A opinião de ...

Tortura Para Crianças

Ernesto Carolino Gomes
Mandam as regras tutelares que as impropriamente designadas actividades de enriquecimento curricular não devam (não possam) enquadrar a realização dos trabalhos para casa, unicamente contemplando criações e recriações do foro lúdico. Desta forma, ficará sob a responsabilidade familiar o acompanhamento (se necessário) da execução daquela tarefa. Todavia, queixam-se muitas famílias da não detenção de condições suficientes e bastantes para tal fim, sendo que essas condições são passíveis de revestir aspectos muito diversificados. Buscando constituir os trabalhos para casa forma de controlar, sistematizar e consolidar aquisições de saberes e conhecimentos processadas em sede escolar, muitas são as famílias às quais escapa o domínio de capacidades científicas para o acto, e destarte se transforma facilmente a arena familiar em prolongamento da desigualdade de sucesso educativo que a escola apadrinha. Outras tantas ignoram metodologias adequadas no mesmo sentido, sendo que, por via disso, tantas vezes se converte a realização dos trabalhos em apreço em autêntica fraude, não cumprindo o objectivo bondoso que revestem. E, em boa verdade, os trabalhos para casa acompanham a vertente da instrução enquanto elemento do acto educativo, esta regida sob a batuta da escola, à família se reservando, em larga escala, a tarefa da socialização.
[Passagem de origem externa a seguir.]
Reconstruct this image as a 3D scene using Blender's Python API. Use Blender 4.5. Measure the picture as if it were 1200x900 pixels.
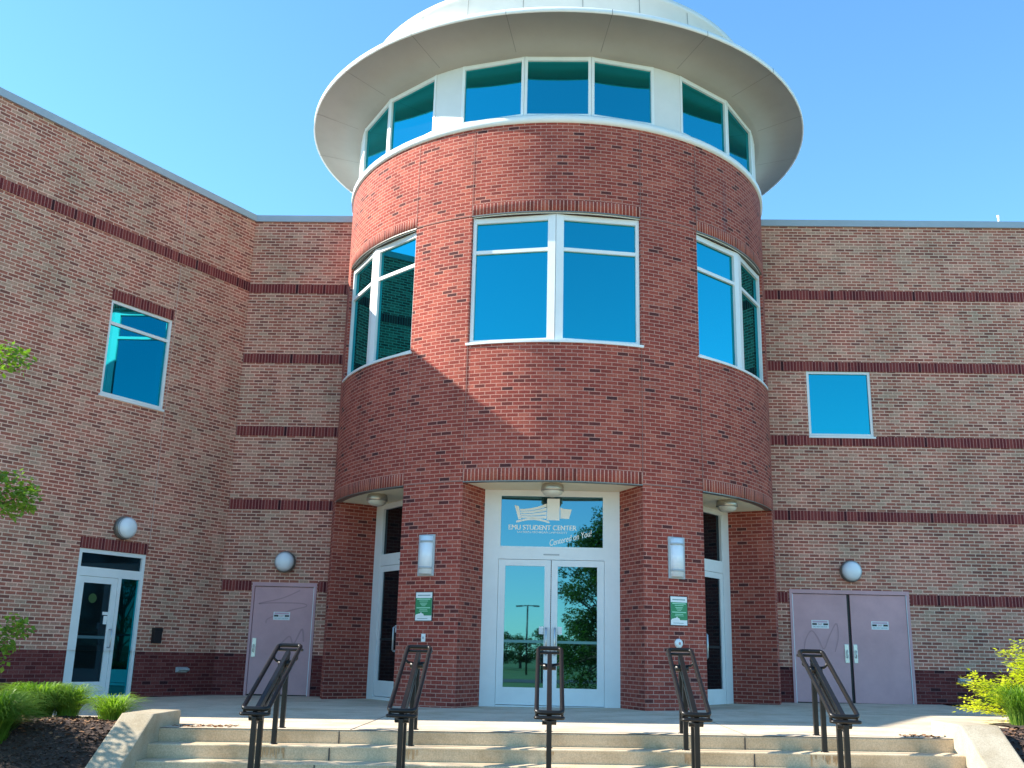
import bpy, bmesh, math, random
from mathutils import Vector, Matrix
R_ = math.radians
S = bpy.context.scene
COL = S.collection
for o in list(bpy.data.objects):
    bpy.data.objects.remove(o, do_unlink=True)

# ------------------------------------------------------------------ camera
F_PX, PITCH, ROLL, YAW = 1194.06, 0.25933, 0.02411, R_(2.17)
def _rz(v):
    c, s = math.cos(YAW), math.sin(YAW)
    return Vector((c*v[0]-s*v[1], s*v[0]+c*v[1], v[2]))
cr, sr, cp, sp = math.cos(ROLL), math.sin(ROLL), math.cos(PITCH), math.sin(PITCH)
c_right = _rz((cr, -sr*sp, sr*cp)); c_up = _rz((-sr, -cr*sp, cr*cp)); c_fwd = _rz((0, cp, sp))
CAM = Vector((-0.08, -21.62, 0.85))
cam = bpy.data.cameras.new('camera'); co = bpy.data.objects.new('camera', cam); COL.objects.link(co)
co.matrix_world = Matrix(((c_right.x, c_up.x, -c_fwd.x, CAM.x), (c_right.y, c_up.y, -c_fwd.y, CAM.y),
                          (c_right.z, c_up.z, -c_fwd.z, CAM.z), (0, 0, 0, 1)))
cam.sensor_width = 36; cam.sensor_fit = 'HORIZONTAL'; cam.lens = F_PX/1200*36
cam.clip_start = 0.1; cam.clip_end = 4000
S.camera = co
S.render.resolution_x, S.render.resolution_y = 1024, 768

# ------------------------------------------------------------------ sky, sun, exposure
SUN_EL, SUN_AZ = R_(34.3), R_(-0.5)          # azimuth measured from -X towards -Y
sun_vec = Vector((-math.cos(SUN_AZ)*math.cos(SUN_EL), -math.sin(SUN_AZ)*math.cos(SUN_EL), math.sin(SUN_EL)))
W = bpy.data.worlds.new('World'); S.world = W; W.use_nodes = True
nt = W.node_tree; nt.nodes.clear()
sky = nt.nodes.new('ShaderNodeTexSky'); sky.sky_type = 'NISHITA'; sky.sun_disc = False
sky.sun_elevation = SUN_EL; sky.sun_rotation = math.atan2(sun_vec.x, sun_vec.y)
sky.air_density = 1.0; sky.dust_density = 0.0; sky.ozone_density = 2.0; sky.altitude = 250
bg = nt.nodes.new('ShaderNodeBackground'); bg.inputs[1].default_value = 0.14
wo = nt.nodes.new('ShaderNodeOutputWorld')
wb = nt.nodes.new('ShaderNodeMix'); wb.data_type = 'RGBA'; wb.blend_type = 'MULTIPLY'; wb.inputs[0].default_value = 1.0
wb.inputs[7].default_value = (0.62, 0.96, 1.08, 1)            # camera white balance of the clear sky
nt.links.new(sky.outputs[0], wb.inputs[6]); nt.links.new(wb.outputs[2], bg.inputs[0]); nt.links.new(bg.outputs[0], wo.inputs[0])
sl = bpy.data.lights.new('sun', 'SUN'); sl.energy = 5.0; sl.angle = R_(0.53); sl.color = (1.0, 0.93, 0.82)
so = bpy.data.objects.new('sun', sl); COL.objects.link(so)
so.rotation_euler = sun_vec.to_track_quat('Z', 'Y').to_euler(); so.location = (-40, 0, 40)
S.view_settings.view_transform = 'Standard'; S.view_settings.look = 'None'
S.view_settings.gamma = 1.0; S.view_settings.use_curve_mapping = False
S.view_settings.exposure = 1.3
S.render.engine = 'CYCLES'

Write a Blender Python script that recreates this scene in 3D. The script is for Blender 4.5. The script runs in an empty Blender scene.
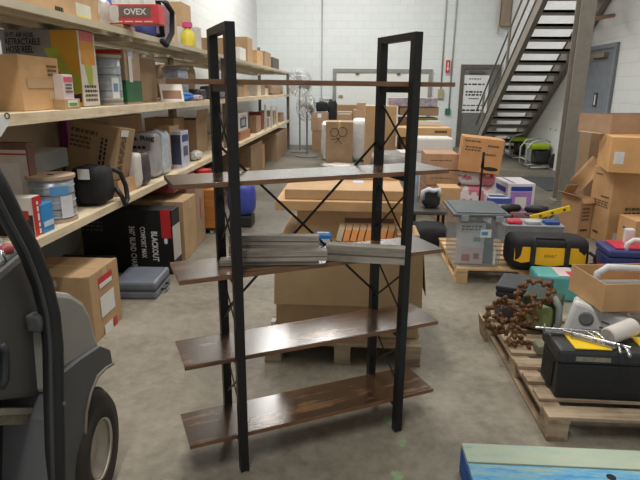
import bpy, bmesh, math, random
from mathutils import Vector, Matrix, noise
PI = math.pi
D = bpy.data
COL = bpy.context.scene.collection
rnd = random.Random(7)

# ------------------------------------------------------------------ camera solved from the bookcase and the room
FPX, PITCH, YAW, ROLL, CH = 541.13, 0.2718, 0.0587, 0.0079, 1.5805
_cy, _sy, _cp, _sp = math.cos(YAW), math.sin(YAW), math.cos(PITCH), math.sin(PITCH)
FWD = Vector((-_sy*_cp, _cy*_cp, -_sp)); _r = Vector((_cy, _sy, 0)); _u = _r.cross(FWD)
RGT = math.cos(ROLL)*_r + math.sin(ROLL)*_u
UPV = -math.sin(ROLL)*_r + math.cos(ROLL)*_u
def at(px, py, x=None, y=None, z=None):
    """sight line through a photo point cut with a real plane of the room"""
    d = FWD + RGT*(px-320)/FPX - UPV*(py-240)/FPX
    if z is not None: t = (z-CH)/d.z
    elif y is not None: t = y/d.y
    else: t = x/d.x
    return Vector((d.x*t, d.y*t, CH+d.z*t))
def prj(x, y, z):
    p = Vector((x, y, z-CH)); w = p.dot(FWD)
    return 320+FPX*p.dot(RGT)/w, 240-FPX*p.dot(UPV)/w
def ycol(px, X, z):
    """how far along a wall-parallel plane a thing stands"""
    lo, hi = 0.9, 16.0
    side = 1 if X < 0 else -1
    for _ in range(50):
        m = (lo+hi)/2
        if (prj(X, m, z)[0]-px)*side < 0: lo = m
        else: hi = m
    return (lo+hi)/2

# ------------------------------------------------------------------ materials
def srgb(r, g, b):
    f = lambda c: (c/255/12.92) if c/255 <= .04045 else ((c/255+.055)/1.055)**2.4
    return (f(r), f(g), f(b), 1)
MATS = {}
def newmat(name):
    m = D.materials.new(name); m.use_nodes = True
    nt = m.node_tree; b = nt.nodes['Principled BSDF']
    return m, nt, b
def ramp(nt, pts):
    r = nt.nodes.new('ShaderNodeValToRGB'); e = r.color_ramp.elements
    while len(e) < len(pts): e.new(.5)
    for i, (p, c) in enumerate(pts): e[i].position = p; e[i].color = c
    return r
def coords(nt, scale=(1, 1, 1), kind='Object', rot=(0, 0, 0)):
    tc = nt.nodes.new('ShaderNodeTexCoord'); mp = nt.nodes.new('ShaderNodeMapping')
    mp.inputs['Scale'].default_value = scale; mp.inputs['Rotation'].default_value = rot
    nt.links.new(tc.outputs[kind], mp.inputs['Vector']); return mp.outputs[0]
def noisen(nt, vec, scale, detail=4, rough=.55):
    n = nt.nodes.new('ShaderNodeTexNoise'); n.inputs['Scale'].default_value = scale
    n.inputs['Detail'].default_value = detail; n.inputs['Roughness'].default_value = rough
    nt.links.new(vec, n.inputs['Vector']); return n.outputs['Fac']
def bump(nt, b, h, strength=.2, dist=.01):
    n = nt.nodes.new('ShaderNodeBump'); n.inputs['Strength'].default_value = strength; n.inputs['Distance'].default_value = dist
    nt.links.new(h, n.inputs['Height']); nt.links.new(n.outputs[0], b.inputs['Normal'])
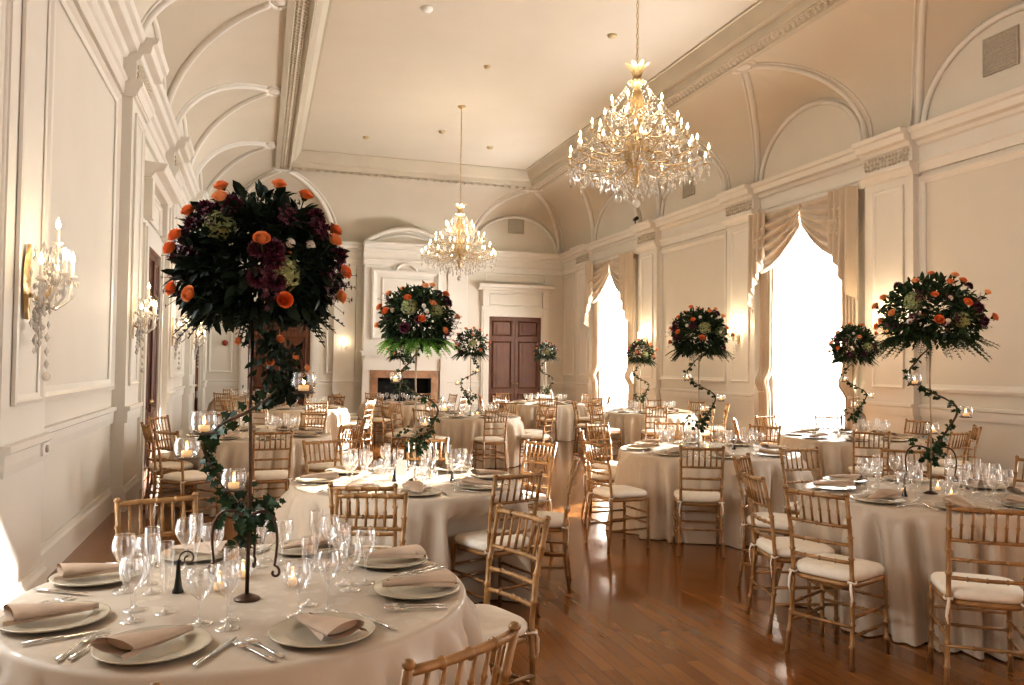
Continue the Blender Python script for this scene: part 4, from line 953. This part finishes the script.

As escolas deveriam utilizar os trabalhos para casa de modo criterioso, e o tempo naquelas passado deveria bastar para a aprendizagem quotidiana, tendo em conta que a maior parte das vezes tanto os pais quanto os filhos já chegam cansados a casa. E se a execução da tarefa se torna penosa para uns e outros, então perde todo o seu sentido, inclusiva e mormente o pedagógico, justamente o mais apetecível e pretendido. O momento da chegada a casa e do reencontro deve revestir-se de contentamento, partilha de relatos de experiências vivenciadas em cada dia. «É importante que a escola não comprometa a sua relação com a família e com o próprio aluno». «Se a escola organizar bem o seu horário, faz menos sentido o trabalho para casa, porque haverá tempo para tudo no espaço escolar. Se, pelo contrário, o estabelecimento de ensino for desorganizado, gerir mal o horário ou não estimular a descoberta, a tendência será colocar a família submersa em tarefas escolares». Num diário repetitivo e entediante casa-escola-casa, as crianças dispõem cada vez mais de menos tempo de qualidade, útil e produtivo com os pais, longe dos seus afectos, das suas atenções e dos seus carinhos, sobretudo quando a instituição escolar se preocupa, crescentemente, em as absorver intra-muros, regressando a casa saturadas.
«Neste ano, o que peço é apenas  tempo para brincar e para abraçar os meus pais e os meus avós ...  A  verdade  é  que  estou muito cansado e quase nem falo com os meus papás! Assim, já não sei se gosto da escola. Sou muito pequenino para tanta coisa… tantos momentos diferentes num horário que me custa entender ... o esforço é grande porque às vezes já não ouço bem o meu professor … Por isso, Pai Natal, arranja-me tempo para ser criança…». À criança respeita o inalienável «direito fundamental de ser criança no tempo de ser criança».
Escrevo segundo a antiga ortografia.